4.5思いやりを持つこと、平等の権利を守ることの難しさ

2018年5月8日
PCから投稿
鑑賞方法:映画館

知的

 タイトルのThe Squareは主人公がキュレーターとして働く美術館にある展示物「The Square」のこと。何の変哲もない地面が四角く(スクエアに)ラインで区切られ、そこに、この中では「すべての人が平等の権利を持ち、平等に扱われる」「この中にいある人が困っていたら、誰であれ助けなければならない」と書かれている。この作品によって人々は「このスクエアの中では」という限定符に対する違和感(もしくは「本当はスクエアの外でだって同じように平等の権利と思いやりがあるべきではないか」という正義感)が喚起されるはずである。
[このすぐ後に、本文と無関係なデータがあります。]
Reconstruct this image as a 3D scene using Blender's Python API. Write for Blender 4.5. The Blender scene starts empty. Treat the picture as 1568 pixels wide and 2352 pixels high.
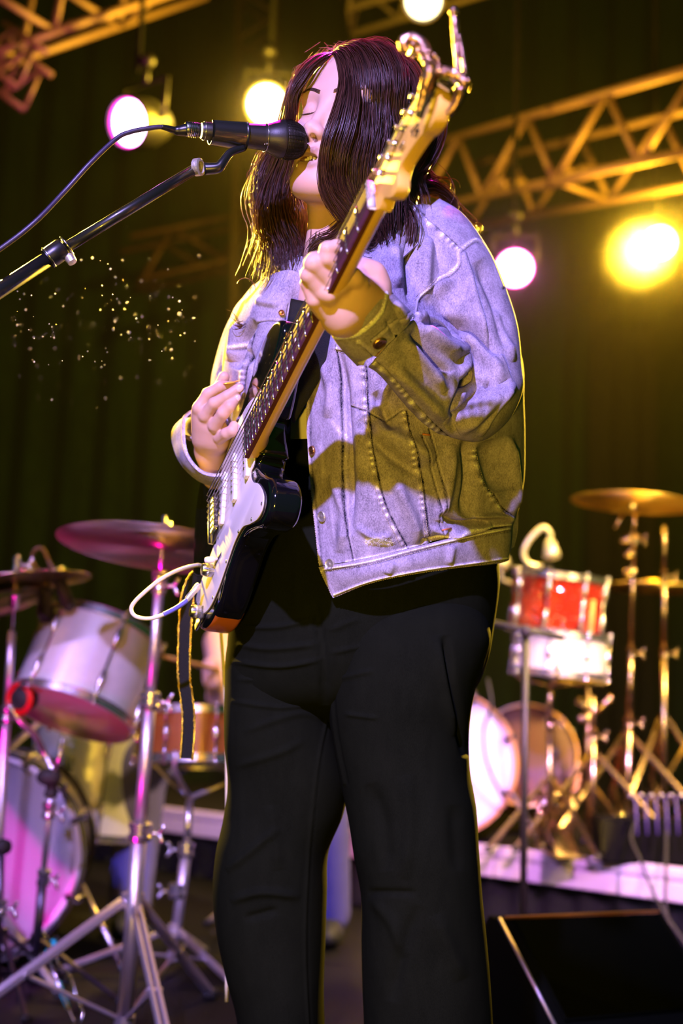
import bpy, math, random
import numpy as np
from mathutils import Matrix, Vector
random.seed(7); rng = np.random.default_rng(7)
PI = math.pi
SC = bpy.context.scene
COL = SC.collection
# ------------------------------------------------------------------ camera
FPX = 2900.0; W, H = 1568, 2352
CAM_H = 0.735
PITCH = math.atan(484 / FPX); ROLL = math.radians(2.5)
cam = bpy.data.cameras.new('camera'); cam_o = bpy.data.objects.new('camera', cam); COL.objects.link(cam_o)
MC = Matrix.Translation((0, 0, CAM_H)) @ Matrix.Rotation(PI / 2 + PITCH, 4, 'X') @ Matrix.Rotation(ROLL, 4, 'Z')
cam_o.matrix_world = MC
cam.sensor_fit = 'HORIZONTAL'; cam.sensor_width = 24.0; cam.lens = 24.0 * FPX / W
cam.clip_start = 0.05; cam.clip_end = 100
cam.dof.use_dof = True; cam.dof.focus_distance = 1.73; cam.dof.aperture_fstop = 2.6
SC.camera = cam_o
MCN = np.array(MC)
# ------------------------------------------------------------------ world, exposure
world = bpy.data.worlds.new('world'); SC.world = world; world.use_nodes = True
bg = world.node_tree.nodes['Background']; bg.inputs[0].default_value = (0.10, 0.85, 0.10, 1); bg.inputs[1].default_value = 0.05
SC.view_settings.view_transform = 'Standard'; SC.view_settings.look = 'None'
SC.view_settings.exposure = 0.0; SC.view_settings.gamma = 1.0; SC.view_settings.use_curve_mapping = False
SC.cycles.max_bounces = 5; SC.cycles.diffuse_bounces = 2; SC.cycles.glossy_bounces = 3
SC.cycles.transmission_bounces = 3; SC.cycles.volume_bounces = 0; SC.cycles.transparent_max_bounces = 6
SC.cycles.caustics_reflective = False; SC.cycles.caustics_refractive = False
SC.cycles.sample_clamp_indirect = 4.0
SC.cycles.volume_step_rate = 4.0

def P(px, py, d):
    """world point seen at pixel (px, py), d metres in front of the camera"""
    c = (np.array([(px - W / 2) / FPX * d, -(py - H / 2) / FPX * d, -d, 1.0]))
    return (MCN @ c)[:3]
def PN(a):
    a = np.asarray(a, float)
    d = a[..., 2]
    c = np.stack([(a[..., 0] - W / 2) / FPX * d, -(a[..., 1] - H / 2) / FPX * d, -d], -1)
    return c @ MCN[:3, :3].T + MCN[:3, 3]
def proj(p):
    c = (np.asarray(p) - MCN[:3, 3]) @ MCN[:3, :3]
    return np.stack([c[..., 0] / -c[..., 2] * FPX + W / 2, -c[..., 1] / -c[..., 2] * FPX + H / 2, -c[..., 2]], -1)
def PZ(px, py, z):
    """point on the horizontal plane z seen at pixel"""
    o = MCN[:3, 3]; v = P(px, py, 1.0) - o
    return o + v * ((z - o[2]) / v[2])
# ------------------------------------------------------------------ stage lights
def light(name, kind, loc, target, color, power, size=0.1, spot=50, blend=0.4):
    l = bpy.data.lights.new(name, kind); o = bpy.data.objects.new(name, l); COL.objects.link(o)
    l.color = color; l.energy = power
    if kind == 'AREA': l.size = size
    else: l.shadow_soft_size = size
    if kind == 'SPOT': l.spot_size = math.radians(spot); l.spot_blend = blend
    o.location = Vector(loc)
    if target is not None:
        o.rotation_euler = (Vector(target) - Vector(loc)).to_track_quat('-Z', 'Y').to_euler()
    return o
CH = P(760, 900, 1.85)
YEL = (1.0, 0.60, 0.035); AMB = (1.0, 0.42, 0.03); MAG = (1.0, 0.02, 0.55); VIO = (0.52, 0.33, 1.0)
light('key_light', 'SPOT', (-0.95, -2.1, 3.2), CH + np.array([0, 0, -.1]), (0.47, 0.36, 1.0), 2000, 0.05, 30, 0.8)
light('front_amber_light', 'SPOT', (-0.30, -0.75, 0.30), CH + np.array([0, 0, -.05]), (1.0, 0.62, 0.045), 175, 0.06, 52, 0.6)
LAMPS = {  # px, py, depth, lens radius px, colour
    'a': (298, 282, 6.0), 'b': (612, 240, 6.6), 'c': (972, 2, 6.0), 'd': (1182, 616, 6.8), 'e': (1515, 558, 7.0)}
def lampP(k): return P(*LAMPS[k])
def toward(k, t, dd):
    p = lampP(k); v = np.asarray(t) - p; return p + v / np.linalg.norm(v) * dd
light('back_light_amber', 'SPOT', toward('b', CH, .45), CH + np.array([-.1, 0, 0]), YEL, 9000, 0.08, 26, 0.9)
light('back_light_amber_right', 'SPOT', toward('e', CH, .45), CH, YEL, 11000, 0.08, 26, 0.9)
light('back_light_magenta', 'SPOT', P(960, -700, 3.3), P(850, 160, 1.9), MAG, 6500, 0.06, 9, 0.7)
light('back_light_amber_left', 'SPOT', P(-100, 300, 4.3), P(560, 900, 1.95), (1, .62, .05), 3200, 0.06, 30, 0.6)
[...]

この映画が面白いのは、このスクエアという作品を展示する側である主人公自身が、「平等の権利」と「思いやり」を持つことに失敗してしまうという所にある。
 思えば、海外に行ったことのある人ならば、貧しい人々(こじき)に、何かせがまれたことがあるのではなかろうか。そういう時、例えば自分の経験では「そういう人には何もあげてはいけない」と教えられ、無視する習慣がついている。もちろんそこには色々な(渡してはいけない)理由があるのかもしれない。ただ、この映画に登場する「The Square」というインスタレーション、そしてこの映画そのものが作品として成り立つのは、やはり「平等の権利」や「思いやり」というものを持つ事の難しさを表しているように思える。
 映画は2時間半ぐらいあったように思えるが、この「思いやり」を持つことの難しさをまざまざと見せつけられ、これっぽっちも退屈はしなかった。
 現代の不条理を映す一本として是非。